DIFFAMAZIONE, LIBERTÀ DI STAMPA
E IL RISCHIO DEL GIORNALISTA
di Gino Falleri, dottore in legge,
Presidente dell’Unione giornalisti europei per il federalismo
Per il numero degli aspiranti in costante crescita costituisce una attività professionale molto ambita. Fin qui tutto bene. Purtuttavia alla luce di quanto sta avvenendo nel mondo dell’informazione in buona parte del Pianeta qualche interrogativo viene posto. Ci si chiede, in particolare, se quella del giornalista non stia diventando una professione a rischio.

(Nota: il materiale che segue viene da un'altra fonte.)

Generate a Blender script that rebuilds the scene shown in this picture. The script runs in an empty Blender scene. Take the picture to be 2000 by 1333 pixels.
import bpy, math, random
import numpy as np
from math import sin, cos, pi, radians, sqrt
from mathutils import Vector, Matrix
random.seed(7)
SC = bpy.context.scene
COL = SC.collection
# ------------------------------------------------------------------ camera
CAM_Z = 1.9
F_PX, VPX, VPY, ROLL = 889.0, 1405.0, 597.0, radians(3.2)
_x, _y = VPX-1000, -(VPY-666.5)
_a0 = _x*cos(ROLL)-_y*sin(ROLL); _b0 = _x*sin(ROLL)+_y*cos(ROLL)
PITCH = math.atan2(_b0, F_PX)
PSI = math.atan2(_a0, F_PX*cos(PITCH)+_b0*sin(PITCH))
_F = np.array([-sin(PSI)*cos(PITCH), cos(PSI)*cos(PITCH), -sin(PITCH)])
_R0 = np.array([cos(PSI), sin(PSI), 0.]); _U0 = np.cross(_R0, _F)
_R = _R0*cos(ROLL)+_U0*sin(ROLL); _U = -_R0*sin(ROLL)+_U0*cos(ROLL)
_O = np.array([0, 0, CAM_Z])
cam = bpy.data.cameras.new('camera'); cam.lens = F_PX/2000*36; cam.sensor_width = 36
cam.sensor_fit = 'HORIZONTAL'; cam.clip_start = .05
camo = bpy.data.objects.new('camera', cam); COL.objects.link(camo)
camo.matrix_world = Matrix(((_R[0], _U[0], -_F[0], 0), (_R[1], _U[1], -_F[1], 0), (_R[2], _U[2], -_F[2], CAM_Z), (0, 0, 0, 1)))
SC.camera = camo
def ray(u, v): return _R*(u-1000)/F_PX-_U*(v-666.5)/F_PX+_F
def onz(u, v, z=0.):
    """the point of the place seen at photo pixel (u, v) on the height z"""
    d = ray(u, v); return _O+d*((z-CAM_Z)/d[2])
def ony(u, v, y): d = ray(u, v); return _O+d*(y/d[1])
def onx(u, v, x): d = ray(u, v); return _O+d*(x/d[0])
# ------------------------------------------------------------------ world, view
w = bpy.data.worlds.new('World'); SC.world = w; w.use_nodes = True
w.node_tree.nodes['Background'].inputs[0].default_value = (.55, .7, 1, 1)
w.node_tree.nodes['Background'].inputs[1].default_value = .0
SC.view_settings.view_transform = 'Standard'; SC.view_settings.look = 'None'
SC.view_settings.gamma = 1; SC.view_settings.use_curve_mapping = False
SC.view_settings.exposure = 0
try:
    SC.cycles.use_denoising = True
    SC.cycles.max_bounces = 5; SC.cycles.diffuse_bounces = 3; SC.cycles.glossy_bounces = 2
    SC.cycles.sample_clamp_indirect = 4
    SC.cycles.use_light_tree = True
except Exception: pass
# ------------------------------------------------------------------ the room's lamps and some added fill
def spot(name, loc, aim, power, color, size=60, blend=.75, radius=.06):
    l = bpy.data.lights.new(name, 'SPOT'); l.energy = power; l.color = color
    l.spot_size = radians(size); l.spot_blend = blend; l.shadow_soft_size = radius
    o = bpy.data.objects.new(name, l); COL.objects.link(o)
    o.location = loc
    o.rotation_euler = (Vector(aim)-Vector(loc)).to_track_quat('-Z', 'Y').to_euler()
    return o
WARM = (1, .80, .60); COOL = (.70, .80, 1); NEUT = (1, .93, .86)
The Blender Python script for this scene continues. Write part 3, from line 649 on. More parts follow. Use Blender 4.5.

Professione bersaglio, come qualcuno di recente l’ha definita. E’ la domanda che si sente formulare, con sempre maggiore frequenza, e non senza una ragione, durante convegni, seminari e tavole rotonde quando il tema conduttore è costituito dall’informazione. E’ stata riproposta ancora una volta durante il recente convegno organizzato dal Consiglio dell’Ordine dei Giornalisti del Lazio, nella Sala del Refettorio di Palazzo San Macuto, sulle "Luci e ombre della nuova legge sulla diffamazione". Un convegno cui hanno partecipato rappresentanti del Governo, componenti della Commissione Giustizia della Camera, docenti di diritto, giornalisti, avvocati ed il Presidente emerito della Corte Costituzionale, Cesare Mirabelli. In appendice una tavola rotonda con i direttori dei giornali per conoscere la loro opinione sul testo della legge approvato dalla Camera dei deputati. Soprattutto sulla pena accessoria dell’interdizione dalla professione, che il legislatore assegna al giudice, sulla base di quanto già dispone il codice penale, mentre i giornalisti vorrebbero che fosse invece demandata all’Ordine professionale, e sul giudice competente. Se monocratico o collegiale. Quest’ultimo aspetto in quanto la diffamazione semplice rientra nelle competenze del giudice di pace.